● **REQUIREMENT**
Repeat verbatim only the lines from the opening of the material below through the one that contains "tag(obj('stone', lump(at(x, y, 3.6), rr, 60".
------------
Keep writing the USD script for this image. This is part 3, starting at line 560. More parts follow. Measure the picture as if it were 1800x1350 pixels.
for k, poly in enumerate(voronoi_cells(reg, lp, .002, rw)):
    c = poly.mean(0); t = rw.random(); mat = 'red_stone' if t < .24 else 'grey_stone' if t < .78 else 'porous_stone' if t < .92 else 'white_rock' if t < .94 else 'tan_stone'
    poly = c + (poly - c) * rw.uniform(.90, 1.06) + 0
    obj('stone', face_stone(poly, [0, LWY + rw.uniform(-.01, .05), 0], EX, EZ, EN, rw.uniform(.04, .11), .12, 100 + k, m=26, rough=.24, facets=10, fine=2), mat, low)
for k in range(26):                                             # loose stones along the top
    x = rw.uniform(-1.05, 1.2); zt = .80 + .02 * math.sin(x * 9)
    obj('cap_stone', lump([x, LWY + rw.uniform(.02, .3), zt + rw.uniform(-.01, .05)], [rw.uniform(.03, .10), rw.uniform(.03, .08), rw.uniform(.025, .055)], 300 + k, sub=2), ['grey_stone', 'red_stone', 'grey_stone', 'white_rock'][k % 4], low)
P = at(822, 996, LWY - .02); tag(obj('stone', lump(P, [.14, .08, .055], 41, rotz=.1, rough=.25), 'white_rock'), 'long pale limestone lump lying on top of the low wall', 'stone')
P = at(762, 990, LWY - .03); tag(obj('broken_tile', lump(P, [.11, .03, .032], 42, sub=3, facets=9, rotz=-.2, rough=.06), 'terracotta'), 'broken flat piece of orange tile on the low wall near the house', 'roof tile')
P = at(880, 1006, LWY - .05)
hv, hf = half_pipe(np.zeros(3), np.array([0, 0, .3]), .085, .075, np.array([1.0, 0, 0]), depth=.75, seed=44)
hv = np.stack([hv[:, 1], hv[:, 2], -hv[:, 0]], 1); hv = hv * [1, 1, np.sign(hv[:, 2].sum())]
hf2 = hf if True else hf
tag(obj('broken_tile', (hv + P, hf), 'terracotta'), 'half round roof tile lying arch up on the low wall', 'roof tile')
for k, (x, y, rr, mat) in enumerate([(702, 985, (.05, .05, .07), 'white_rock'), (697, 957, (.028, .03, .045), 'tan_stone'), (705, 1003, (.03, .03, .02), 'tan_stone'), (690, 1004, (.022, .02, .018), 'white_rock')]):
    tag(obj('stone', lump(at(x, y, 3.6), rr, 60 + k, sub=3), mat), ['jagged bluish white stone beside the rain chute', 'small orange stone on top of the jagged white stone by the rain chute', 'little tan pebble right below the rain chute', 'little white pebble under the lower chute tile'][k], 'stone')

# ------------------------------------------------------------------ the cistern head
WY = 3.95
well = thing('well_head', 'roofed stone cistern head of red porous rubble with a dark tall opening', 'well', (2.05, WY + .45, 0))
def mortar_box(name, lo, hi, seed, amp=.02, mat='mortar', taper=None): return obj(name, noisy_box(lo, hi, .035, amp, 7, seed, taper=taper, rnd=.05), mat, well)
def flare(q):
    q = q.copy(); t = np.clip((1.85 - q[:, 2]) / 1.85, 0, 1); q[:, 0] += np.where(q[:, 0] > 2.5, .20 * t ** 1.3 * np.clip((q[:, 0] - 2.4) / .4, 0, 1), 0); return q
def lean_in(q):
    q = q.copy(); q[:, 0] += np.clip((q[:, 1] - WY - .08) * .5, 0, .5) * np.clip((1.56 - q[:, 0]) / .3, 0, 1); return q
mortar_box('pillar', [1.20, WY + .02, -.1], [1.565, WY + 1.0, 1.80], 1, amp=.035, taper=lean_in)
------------
● **CORRECT ANSWER**
Keep writing the USD script for this image. This is part 3, starting at line 560. More parts follow. Measure the picture as if it were 1800x1350 pixels.
for k, poly in enumerate(voronoi_cells(reg, lp, .002, rw)):
    c = poly.mean(0); t = rw.random(); mat = 'red_stone' if t < .24 else 'grey_stone' if t < .78 else 'porous_stone' if t < .92 else 'white_rock' if t < .94 else 'tan_stone'
    poly = c + (poly - c) * rw.uniform(.90, 1.06) + 0
    obj('stone', face_stone(poly, [0, LWY + rw.uniform(-.01, .05), 0], EX, EZ, EN, rw.uniform(.04, .11), .12, 100 + k, m=26, rough=.24, facets=10, fine=2), mat, low)
for k in range(26):                                             # loose stones along the top
    x = rw.uniform(-1.05, 1.2); zt = .80 + .02 * math.sin(x * 9)
    obj('cap_stone', lump([x, LWY + rw.uniform(.02, .3), zt + rw.uniform(-.01, .05)], [rw.uniform(.03, .10), rw.uniform(.03, .08), rw.uniform(.025, .055)], 300 + k, sub=2), ['grey_stone', 'red_stone', 'grey_stone', 'white_rock'][k % 4], low)
P = at(822, 996, LWY - .02); tag(obj('stone', lump(P, [.14, .08, .055], 41, rotz=.1, rough=.25), 'white_rock'), 'long pale limestone lump lying on top of the low wall', 'stone')
P = at(762, 990, LWY - .03); tag(obj('broken_tile', lump(P, [.11, .03, .032], 42, sub=3, facets=9, rotz=-.2, rough=.06), 'terracotta'), 'broken flat piece of orange tile on the low wall near the house', 'roof tile')
P = at(880, 1006, LWY - .05)
hv, hf = half_pipe(np.zeros(3), np.array([0, 0, .3]), .085, .075, np.array([1.0, 0, 0]), depth=.75, seed=44)
hv = np.stack([hv[:, 1], hv[:, 2], -hv[:, 0]], 1); hv = hv * [1, 1, np.sign(hv[:, 2].sum())]
hf2 = hf if True else hf
tag(obj('broken_tile', (hv + P, hf), 'terracotta'), 'half round roof tile lying arch up on the low wall', 'roof tile')
for k, (x, y, rr, mat) in enumerate([(702, 985, (.05, .05, .07), 'white_rock'), (697, 957, (.028, .03, .045), 'tan_stone'), (705, 1003, (.03, .03, .02), 'tan_stone'), (690, 1004, (.022, .02, .018), 'white_rock')]):
    tag(obj('stone', lump(at(x, y, 3.6), rr, 60 + k, sub=3), mat), ['jagged bluish white stone beside the rain chute', 'small orange stone on top of the jagged white stone by the rain chute', 'little tan pebble right below the rain chute', 'little white pebble under the lower chute tile'][k], 'stone')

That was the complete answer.